Somewhere I have the ‘E’ from the sign for the hotel, which I will post with the card when I get round to it.

An older set in Moscow shows the bushy trees that ran up and down both sides of Tverskaya Ulitsa.

When touring I always found that if you couldn’t find a map and had left your Baedeker for the Upper Irtysh at home, you were always best heading for the first/only hotel in town and looking for a desk with a glass window facing upward.

Below the glass there would be a box of cigarettes, a few treats for sale, and if you were in a progressive hotel, a pack of condoms, with a busty lady on the front for inspiration, and a postcard pack of the city.
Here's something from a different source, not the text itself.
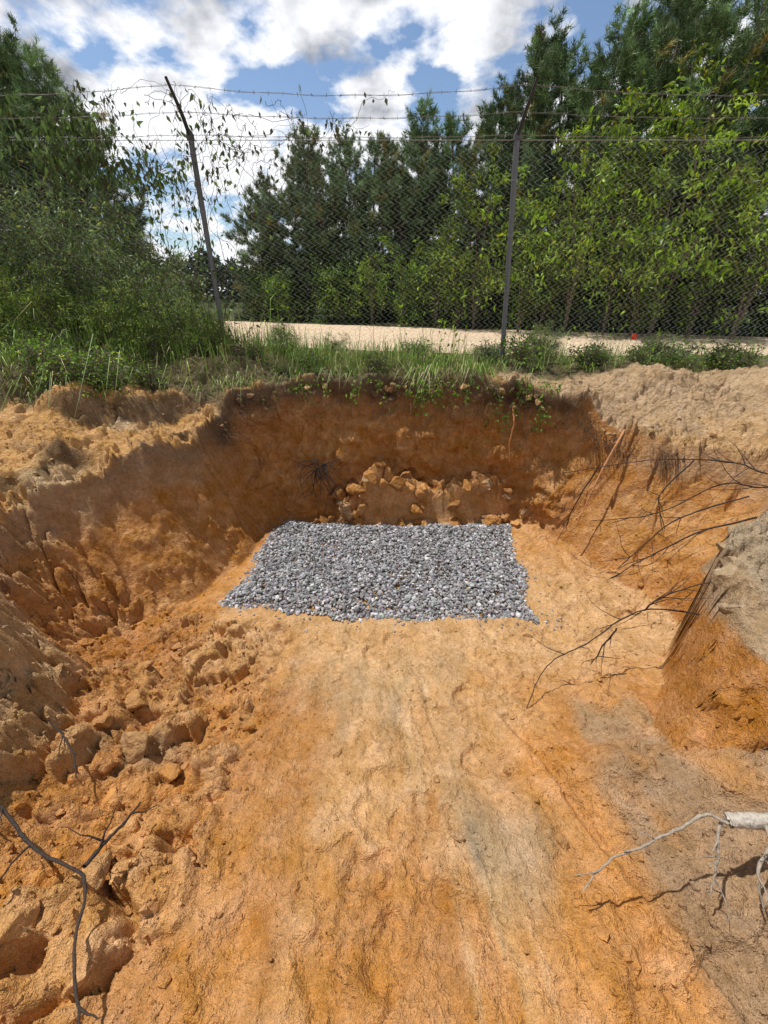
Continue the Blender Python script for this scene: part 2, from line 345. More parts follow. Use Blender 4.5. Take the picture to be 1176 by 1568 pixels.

Inside, there would be, and probably still is, a selection of the city’s finest sites, wrapped in a three-in-one fold out card, along with what must have been the building where the man in charge of printing the postcards lived — him and 30,000 others.

The sky was always a bright blue in the postcards and the city’s citizens — and there were never many of them out — had all donned flowery ‘70s dress and/or brown trousers.

If you wanted to know who was in charge, there was the postcard of the local government, sans Lenin or not, and the train station was a must.

If I had been a revolutionary postcard photographer, I would have had my own “Where’s Wally” popping up all over the country, one moment eating an ice cream, wearing brown trousers, yellow tie in Vladimir, the next large sunglasses on as he stares out from the post office in Arkhangelsk.

You can find lots of people selling all of these Soviet cards and more on various classified web sites, but when you ask for Samara circa 1974, they are not very forthcoming.

There is probably still a hotel there with some on sale. The public library building is well worth the set.